[start]

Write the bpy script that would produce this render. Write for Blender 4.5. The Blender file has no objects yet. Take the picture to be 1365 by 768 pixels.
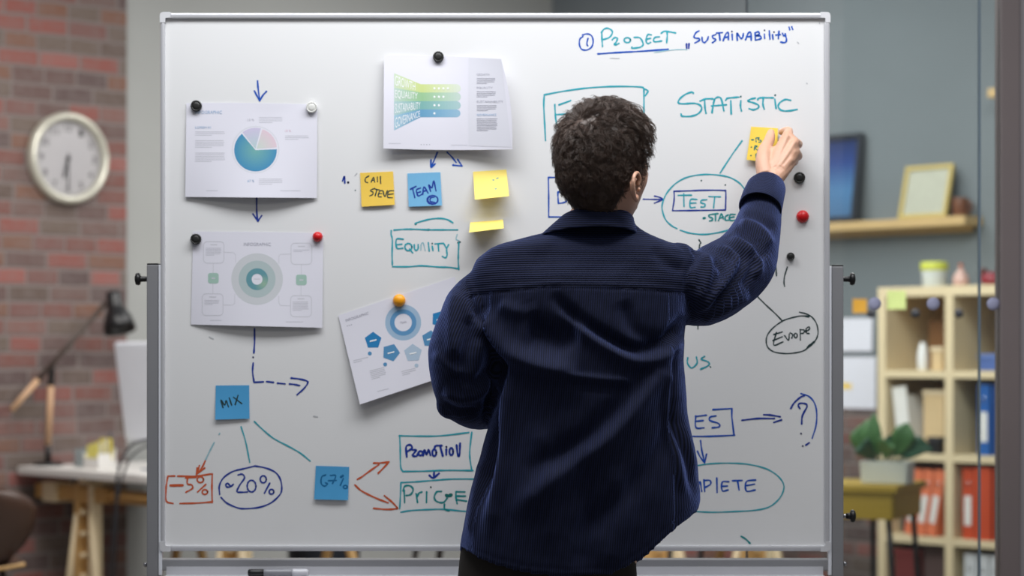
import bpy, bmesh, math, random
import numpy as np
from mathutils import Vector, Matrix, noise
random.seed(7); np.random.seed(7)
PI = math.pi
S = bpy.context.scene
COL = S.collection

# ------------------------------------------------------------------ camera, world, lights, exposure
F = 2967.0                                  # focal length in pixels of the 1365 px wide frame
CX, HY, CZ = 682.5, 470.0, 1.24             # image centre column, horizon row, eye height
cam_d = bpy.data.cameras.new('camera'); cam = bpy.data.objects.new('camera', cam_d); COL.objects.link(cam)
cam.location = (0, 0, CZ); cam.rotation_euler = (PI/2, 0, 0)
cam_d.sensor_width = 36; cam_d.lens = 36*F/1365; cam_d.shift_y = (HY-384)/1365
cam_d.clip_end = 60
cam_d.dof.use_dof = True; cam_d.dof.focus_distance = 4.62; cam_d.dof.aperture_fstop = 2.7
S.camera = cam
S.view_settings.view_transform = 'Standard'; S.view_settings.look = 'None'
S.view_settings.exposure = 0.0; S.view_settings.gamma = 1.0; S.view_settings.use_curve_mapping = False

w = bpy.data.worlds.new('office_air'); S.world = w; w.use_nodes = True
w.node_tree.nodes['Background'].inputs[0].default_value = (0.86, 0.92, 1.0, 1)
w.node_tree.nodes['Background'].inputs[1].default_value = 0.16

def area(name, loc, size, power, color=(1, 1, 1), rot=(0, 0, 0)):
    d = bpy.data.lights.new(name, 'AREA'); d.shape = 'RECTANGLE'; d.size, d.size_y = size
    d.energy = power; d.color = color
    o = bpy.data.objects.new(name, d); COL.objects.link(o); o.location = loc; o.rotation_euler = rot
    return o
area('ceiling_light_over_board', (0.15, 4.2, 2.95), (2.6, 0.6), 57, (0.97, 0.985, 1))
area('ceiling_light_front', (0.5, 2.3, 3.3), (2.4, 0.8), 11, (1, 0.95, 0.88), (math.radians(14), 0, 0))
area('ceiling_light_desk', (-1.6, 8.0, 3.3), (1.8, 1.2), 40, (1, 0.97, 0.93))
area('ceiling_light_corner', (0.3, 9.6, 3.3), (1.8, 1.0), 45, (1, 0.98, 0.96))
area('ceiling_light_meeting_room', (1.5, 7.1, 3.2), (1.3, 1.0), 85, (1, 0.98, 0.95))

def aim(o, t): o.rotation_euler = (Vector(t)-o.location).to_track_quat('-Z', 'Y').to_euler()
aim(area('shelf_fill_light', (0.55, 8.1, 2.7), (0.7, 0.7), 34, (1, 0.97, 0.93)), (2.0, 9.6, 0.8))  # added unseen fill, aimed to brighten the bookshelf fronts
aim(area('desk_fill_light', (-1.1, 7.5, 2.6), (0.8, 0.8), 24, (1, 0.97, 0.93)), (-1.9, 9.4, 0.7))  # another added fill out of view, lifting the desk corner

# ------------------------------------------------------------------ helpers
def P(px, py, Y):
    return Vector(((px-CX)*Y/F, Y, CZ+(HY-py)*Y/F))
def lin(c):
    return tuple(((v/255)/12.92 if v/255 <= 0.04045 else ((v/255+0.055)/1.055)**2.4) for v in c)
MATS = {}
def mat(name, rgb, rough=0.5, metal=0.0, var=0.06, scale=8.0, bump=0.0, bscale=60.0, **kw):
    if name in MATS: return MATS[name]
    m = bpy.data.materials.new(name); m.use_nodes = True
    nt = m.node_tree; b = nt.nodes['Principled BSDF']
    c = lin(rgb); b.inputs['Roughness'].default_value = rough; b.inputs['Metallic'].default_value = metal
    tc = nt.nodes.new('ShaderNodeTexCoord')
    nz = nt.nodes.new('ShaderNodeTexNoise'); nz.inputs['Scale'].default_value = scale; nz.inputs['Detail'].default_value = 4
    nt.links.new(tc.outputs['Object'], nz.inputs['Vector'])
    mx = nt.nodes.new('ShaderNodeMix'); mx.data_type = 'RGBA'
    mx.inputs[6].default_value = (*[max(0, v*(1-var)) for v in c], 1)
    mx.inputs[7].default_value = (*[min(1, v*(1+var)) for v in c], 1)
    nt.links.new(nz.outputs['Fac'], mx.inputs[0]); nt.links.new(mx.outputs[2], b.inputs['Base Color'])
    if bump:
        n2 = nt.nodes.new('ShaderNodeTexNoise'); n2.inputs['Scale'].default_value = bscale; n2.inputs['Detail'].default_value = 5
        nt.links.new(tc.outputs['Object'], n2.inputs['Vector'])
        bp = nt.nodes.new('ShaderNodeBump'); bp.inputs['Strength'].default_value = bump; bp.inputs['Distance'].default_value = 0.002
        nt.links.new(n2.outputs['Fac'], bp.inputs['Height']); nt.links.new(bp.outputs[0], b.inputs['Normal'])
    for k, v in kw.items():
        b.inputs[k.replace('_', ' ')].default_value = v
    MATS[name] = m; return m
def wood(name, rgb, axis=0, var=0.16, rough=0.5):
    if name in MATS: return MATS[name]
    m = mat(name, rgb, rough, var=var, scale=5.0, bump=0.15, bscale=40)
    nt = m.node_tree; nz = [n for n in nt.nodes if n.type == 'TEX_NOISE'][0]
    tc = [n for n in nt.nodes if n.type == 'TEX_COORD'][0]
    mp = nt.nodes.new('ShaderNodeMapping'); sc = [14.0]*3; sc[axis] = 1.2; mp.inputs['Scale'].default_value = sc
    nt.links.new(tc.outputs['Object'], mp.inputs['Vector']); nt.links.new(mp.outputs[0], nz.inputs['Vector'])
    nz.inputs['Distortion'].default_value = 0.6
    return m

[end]

* **PROBLEM DETAILS**: Take the lines from the start of the material to the line with "COL = S.collection", both included, and transcribe them exactly without the pictures.

* **ANSWER TO THIS EXERCISE**:
Write the bpy script that would produce this render. Write for Blender 4.5. The Blender file has no objects yet. Take the picture to be 1365 by 768 pixels.
import bpy, bmesh, math, random
import numpy as np
from mathutils import Vector, Matrix, noise
random.seed(7); np.random.seed(7)
PI = math.pi
S = bpy.context.scene
COL = S.collection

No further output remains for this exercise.